▶ [PROBLEM REQUIREMENTS]
What lines of the data hold the string "this"? Pull each one out.

##########

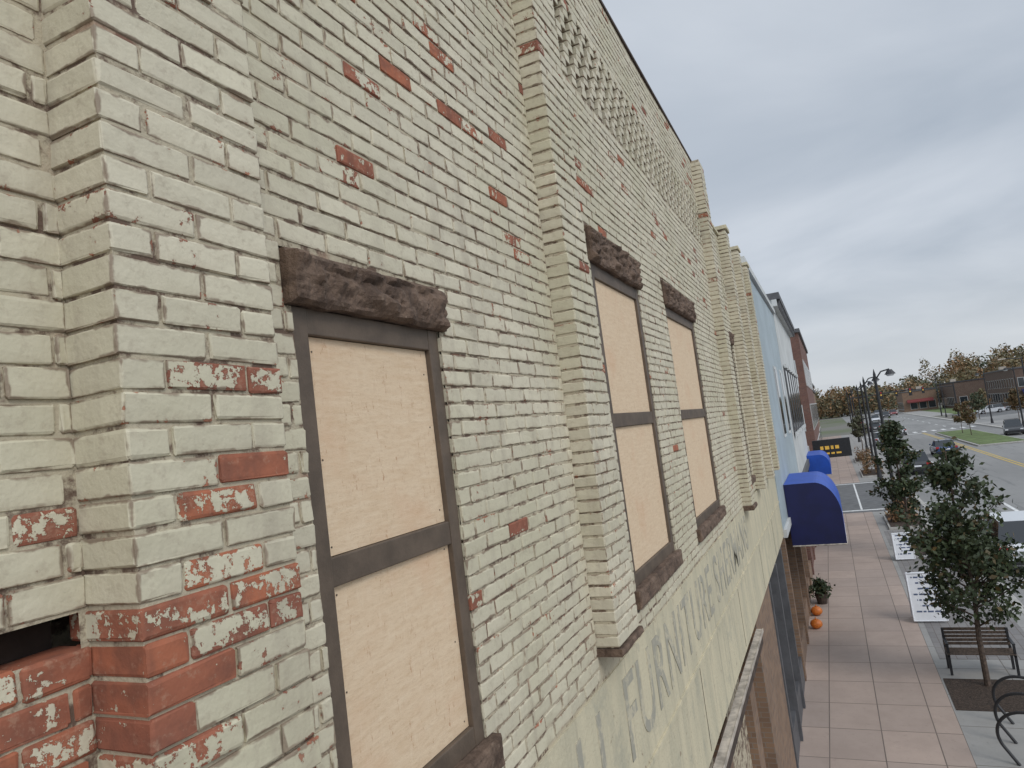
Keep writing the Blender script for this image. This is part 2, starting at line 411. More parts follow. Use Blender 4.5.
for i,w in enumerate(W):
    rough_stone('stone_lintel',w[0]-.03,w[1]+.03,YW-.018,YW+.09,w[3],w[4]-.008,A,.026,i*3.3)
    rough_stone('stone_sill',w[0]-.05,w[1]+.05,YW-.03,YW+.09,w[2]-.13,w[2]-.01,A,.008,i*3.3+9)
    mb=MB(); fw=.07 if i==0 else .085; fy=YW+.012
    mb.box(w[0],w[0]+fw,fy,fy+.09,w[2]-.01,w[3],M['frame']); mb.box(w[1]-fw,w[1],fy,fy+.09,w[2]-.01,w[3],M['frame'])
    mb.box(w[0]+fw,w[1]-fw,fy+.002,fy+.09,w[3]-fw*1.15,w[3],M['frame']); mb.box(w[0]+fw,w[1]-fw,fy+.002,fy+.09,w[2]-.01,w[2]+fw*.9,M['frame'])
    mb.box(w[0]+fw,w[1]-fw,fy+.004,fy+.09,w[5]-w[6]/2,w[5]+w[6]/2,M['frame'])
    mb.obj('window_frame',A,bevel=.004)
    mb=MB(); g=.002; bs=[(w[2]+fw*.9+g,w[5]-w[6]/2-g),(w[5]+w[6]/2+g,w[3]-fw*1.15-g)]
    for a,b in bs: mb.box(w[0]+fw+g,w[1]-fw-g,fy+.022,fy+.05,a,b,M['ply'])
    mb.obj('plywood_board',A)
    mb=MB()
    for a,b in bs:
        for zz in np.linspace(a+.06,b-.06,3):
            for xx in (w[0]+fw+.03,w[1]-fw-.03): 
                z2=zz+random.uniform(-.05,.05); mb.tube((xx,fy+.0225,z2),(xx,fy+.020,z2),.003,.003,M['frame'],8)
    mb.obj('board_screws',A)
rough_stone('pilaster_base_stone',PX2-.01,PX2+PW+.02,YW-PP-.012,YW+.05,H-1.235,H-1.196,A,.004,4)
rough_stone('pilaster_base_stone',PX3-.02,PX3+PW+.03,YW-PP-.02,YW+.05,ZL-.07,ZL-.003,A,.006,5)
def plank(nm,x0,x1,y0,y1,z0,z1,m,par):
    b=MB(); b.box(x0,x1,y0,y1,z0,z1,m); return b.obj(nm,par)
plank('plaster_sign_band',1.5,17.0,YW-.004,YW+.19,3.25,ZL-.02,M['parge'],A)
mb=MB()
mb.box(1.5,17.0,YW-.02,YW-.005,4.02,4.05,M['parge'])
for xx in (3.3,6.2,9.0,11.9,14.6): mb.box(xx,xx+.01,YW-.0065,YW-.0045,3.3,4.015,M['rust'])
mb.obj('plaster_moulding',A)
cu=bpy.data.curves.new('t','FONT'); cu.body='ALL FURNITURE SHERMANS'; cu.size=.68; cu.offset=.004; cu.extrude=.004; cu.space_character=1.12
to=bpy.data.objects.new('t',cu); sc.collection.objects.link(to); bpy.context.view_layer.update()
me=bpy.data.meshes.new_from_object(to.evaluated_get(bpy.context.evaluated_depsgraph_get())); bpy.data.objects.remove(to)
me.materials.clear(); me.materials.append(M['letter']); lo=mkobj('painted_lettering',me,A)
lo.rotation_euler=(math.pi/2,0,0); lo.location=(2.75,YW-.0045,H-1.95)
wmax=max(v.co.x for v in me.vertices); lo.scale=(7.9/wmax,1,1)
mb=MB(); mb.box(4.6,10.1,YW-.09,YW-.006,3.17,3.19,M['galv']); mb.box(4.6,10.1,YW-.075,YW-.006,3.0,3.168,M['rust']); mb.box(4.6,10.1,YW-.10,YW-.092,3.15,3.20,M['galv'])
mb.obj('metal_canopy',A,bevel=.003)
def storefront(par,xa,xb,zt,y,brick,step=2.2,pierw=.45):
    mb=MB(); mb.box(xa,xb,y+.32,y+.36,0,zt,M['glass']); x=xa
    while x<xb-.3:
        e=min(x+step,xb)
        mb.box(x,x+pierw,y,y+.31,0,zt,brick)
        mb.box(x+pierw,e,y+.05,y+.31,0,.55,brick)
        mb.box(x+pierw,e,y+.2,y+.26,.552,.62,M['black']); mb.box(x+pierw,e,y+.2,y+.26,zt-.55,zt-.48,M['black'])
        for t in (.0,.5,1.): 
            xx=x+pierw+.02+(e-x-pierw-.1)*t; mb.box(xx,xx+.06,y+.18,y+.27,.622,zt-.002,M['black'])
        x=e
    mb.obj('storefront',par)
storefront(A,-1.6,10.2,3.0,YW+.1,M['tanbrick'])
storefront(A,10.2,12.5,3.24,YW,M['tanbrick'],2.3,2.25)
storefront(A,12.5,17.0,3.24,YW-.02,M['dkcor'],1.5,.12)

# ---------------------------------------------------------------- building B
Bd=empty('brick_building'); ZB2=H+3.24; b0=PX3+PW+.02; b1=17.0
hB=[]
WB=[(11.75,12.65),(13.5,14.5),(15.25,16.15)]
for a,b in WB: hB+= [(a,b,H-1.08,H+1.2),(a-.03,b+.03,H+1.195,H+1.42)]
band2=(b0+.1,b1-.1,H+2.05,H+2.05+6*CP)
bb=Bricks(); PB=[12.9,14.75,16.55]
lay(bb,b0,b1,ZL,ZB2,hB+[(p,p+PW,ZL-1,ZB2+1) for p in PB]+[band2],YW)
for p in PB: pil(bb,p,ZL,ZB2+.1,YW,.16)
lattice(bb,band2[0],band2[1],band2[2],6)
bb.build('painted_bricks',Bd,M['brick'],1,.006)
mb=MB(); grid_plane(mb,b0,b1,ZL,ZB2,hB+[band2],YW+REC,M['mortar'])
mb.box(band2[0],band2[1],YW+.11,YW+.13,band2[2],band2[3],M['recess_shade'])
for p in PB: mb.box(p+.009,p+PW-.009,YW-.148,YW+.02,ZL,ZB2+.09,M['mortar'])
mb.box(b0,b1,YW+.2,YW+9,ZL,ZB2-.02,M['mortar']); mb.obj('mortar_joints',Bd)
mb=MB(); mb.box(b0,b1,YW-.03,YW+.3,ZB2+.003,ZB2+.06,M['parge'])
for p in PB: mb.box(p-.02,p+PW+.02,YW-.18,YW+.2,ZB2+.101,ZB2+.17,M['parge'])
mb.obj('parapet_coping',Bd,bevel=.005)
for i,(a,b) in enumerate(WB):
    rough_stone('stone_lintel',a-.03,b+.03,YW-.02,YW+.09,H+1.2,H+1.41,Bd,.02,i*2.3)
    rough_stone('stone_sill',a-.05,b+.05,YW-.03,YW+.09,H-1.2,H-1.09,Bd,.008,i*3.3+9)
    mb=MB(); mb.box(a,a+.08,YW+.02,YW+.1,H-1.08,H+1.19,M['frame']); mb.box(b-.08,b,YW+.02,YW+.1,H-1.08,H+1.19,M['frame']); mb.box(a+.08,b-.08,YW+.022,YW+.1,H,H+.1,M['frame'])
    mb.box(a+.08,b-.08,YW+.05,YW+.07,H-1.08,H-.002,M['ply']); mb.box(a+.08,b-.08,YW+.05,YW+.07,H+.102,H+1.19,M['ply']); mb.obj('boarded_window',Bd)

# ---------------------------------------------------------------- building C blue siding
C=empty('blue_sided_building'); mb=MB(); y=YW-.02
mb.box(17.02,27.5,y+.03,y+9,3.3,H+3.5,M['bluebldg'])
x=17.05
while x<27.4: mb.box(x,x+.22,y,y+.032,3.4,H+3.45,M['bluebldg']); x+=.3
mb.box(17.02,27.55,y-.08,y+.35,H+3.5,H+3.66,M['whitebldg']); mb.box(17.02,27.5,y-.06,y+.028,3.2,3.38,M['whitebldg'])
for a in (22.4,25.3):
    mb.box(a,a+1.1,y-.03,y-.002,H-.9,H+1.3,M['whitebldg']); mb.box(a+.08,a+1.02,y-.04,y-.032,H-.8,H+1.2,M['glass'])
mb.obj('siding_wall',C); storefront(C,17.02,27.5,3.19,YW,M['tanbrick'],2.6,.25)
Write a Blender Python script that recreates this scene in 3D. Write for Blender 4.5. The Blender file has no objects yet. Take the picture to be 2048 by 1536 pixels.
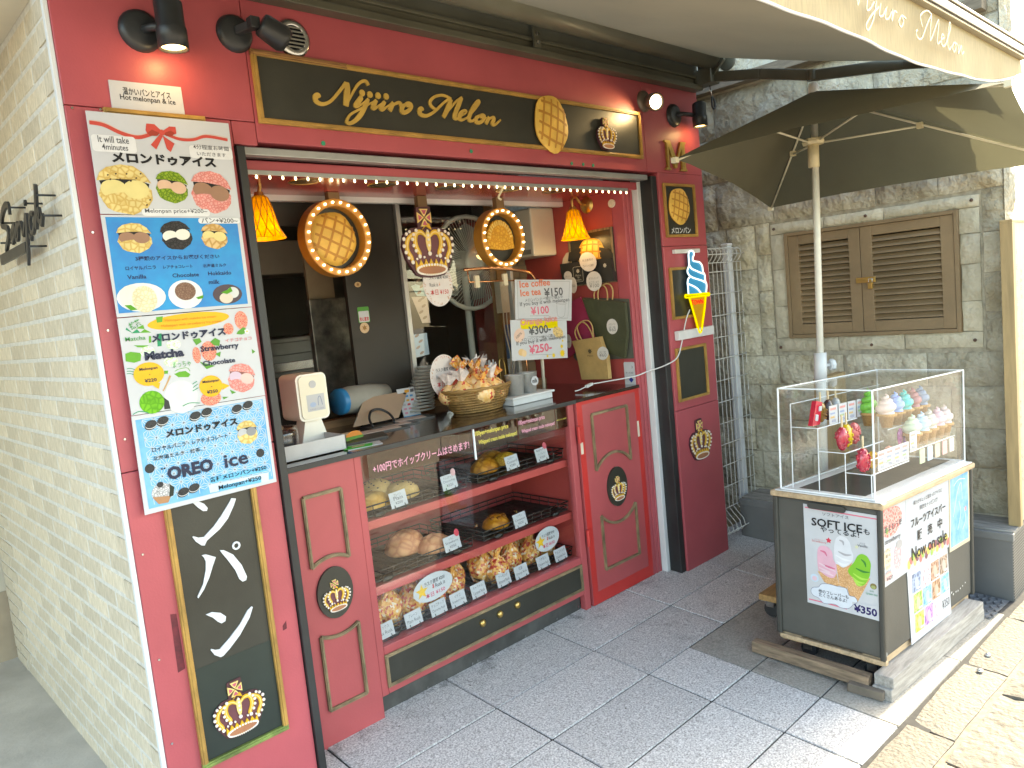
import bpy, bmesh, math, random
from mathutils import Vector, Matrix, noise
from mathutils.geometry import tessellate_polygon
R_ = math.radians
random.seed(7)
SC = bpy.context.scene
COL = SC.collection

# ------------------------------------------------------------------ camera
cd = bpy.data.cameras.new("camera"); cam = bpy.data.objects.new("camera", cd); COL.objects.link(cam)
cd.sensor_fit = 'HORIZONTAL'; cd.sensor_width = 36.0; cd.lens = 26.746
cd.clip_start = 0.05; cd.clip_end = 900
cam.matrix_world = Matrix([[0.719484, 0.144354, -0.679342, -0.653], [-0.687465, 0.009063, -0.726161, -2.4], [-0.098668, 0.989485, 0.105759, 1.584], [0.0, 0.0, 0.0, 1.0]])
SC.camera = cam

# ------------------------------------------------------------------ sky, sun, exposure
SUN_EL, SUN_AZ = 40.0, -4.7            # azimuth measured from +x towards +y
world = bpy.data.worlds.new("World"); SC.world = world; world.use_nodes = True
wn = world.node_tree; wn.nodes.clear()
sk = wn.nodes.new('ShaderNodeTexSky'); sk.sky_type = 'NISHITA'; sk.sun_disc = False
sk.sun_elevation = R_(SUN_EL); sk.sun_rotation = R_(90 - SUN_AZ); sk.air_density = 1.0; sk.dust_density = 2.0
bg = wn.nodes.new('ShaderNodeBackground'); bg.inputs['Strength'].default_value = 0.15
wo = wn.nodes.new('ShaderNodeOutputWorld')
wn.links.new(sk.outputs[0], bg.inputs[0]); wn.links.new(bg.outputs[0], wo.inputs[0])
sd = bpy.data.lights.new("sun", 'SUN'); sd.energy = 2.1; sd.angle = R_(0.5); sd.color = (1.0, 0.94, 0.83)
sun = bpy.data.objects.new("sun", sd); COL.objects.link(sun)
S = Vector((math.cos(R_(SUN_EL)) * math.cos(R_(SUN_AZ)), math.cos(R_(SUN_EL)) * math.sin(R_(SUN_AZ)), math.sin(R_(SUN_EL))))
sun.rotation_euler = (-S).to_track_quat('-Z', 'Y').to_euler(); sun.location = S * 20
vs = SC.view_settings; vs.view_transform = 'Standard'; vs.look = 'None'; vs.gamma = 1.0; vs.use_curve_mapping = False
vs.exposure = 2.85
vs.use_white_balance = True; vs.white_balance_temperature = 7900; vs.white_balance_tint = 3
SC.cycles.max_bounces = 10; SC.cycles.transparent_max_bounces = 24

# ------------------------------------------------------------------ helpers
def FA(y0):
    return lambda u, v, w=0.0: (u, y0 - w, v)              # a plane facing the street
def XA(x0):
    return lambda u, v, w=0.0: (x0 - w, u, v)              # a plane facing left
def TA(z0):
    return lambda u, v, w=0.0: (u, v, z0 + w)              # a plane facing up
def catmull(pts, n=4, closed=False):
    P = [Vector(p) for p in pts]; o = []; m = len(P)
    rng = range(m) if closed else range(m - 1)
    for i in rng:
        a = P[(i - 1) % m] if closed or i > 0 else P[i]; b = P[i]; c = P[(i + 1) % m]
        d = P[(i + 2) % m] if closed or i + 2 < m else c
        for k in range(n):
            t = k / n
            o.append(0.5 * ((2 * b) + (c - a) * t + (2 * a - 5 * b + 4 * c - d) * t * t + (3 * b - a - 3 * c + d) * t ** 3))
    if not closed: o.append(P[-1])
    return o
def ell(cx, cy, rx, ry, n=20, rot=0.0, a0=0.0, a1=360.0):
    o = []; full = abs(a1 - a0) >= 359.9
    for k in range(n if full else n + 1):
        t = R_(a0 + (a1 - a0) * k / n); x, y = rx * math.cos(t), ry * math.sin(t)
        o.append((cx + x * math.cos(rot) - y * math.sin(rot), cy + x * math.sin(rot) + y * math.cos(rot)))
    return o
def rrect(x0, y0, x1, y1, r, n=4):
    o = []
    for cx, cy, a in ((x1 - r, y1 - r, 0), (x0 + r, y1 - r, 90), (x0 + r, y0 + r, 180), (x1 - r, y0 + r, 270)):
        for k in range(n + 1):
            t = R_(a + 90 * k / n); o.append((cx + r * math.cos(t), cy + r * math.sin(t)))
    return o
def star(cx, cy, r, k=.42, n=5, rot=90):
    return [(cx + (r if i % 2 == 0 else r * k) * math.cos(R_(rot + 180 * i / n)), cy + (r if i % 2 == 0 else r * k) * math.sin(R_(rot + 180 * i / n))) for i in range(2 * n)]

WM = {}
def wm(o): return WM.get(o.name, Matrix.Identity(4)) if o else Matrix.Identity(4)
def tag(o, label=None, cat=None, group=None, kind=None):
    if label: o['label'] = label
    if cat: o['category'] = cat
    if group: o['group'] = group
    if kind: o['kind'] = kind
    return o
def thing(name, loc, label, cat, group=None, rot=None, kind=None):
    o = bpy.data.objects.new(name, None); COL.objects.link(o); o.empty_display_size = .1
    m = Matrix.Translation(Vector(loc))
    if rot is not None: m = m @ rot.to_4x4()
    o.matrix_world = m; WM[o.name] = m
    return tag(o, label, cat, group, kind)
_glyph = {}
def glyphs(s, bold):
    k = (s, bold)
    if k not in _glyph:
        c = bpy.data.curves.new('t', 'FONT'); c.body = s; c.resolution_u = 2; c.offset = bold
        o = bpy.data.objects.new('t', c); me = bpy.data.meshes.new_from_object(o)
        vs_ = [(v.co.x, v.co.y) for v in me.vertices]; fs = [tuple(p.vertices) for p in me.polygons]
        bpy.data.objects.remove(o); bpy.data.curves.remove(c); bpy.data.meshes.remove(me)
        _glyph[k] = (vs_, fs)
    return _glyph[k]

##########

▶ [TASK OUTPUT]
Keep writing the Blender script for this image. This is part 2, starting at line 411. More parts follow. Use Blender 4.5.
Write a Blender Python script that recreates this scene in 3D. Write for Blender 4.5. The Blender file has no objects yet. Take the picture to be 2048 by 1536 pixels.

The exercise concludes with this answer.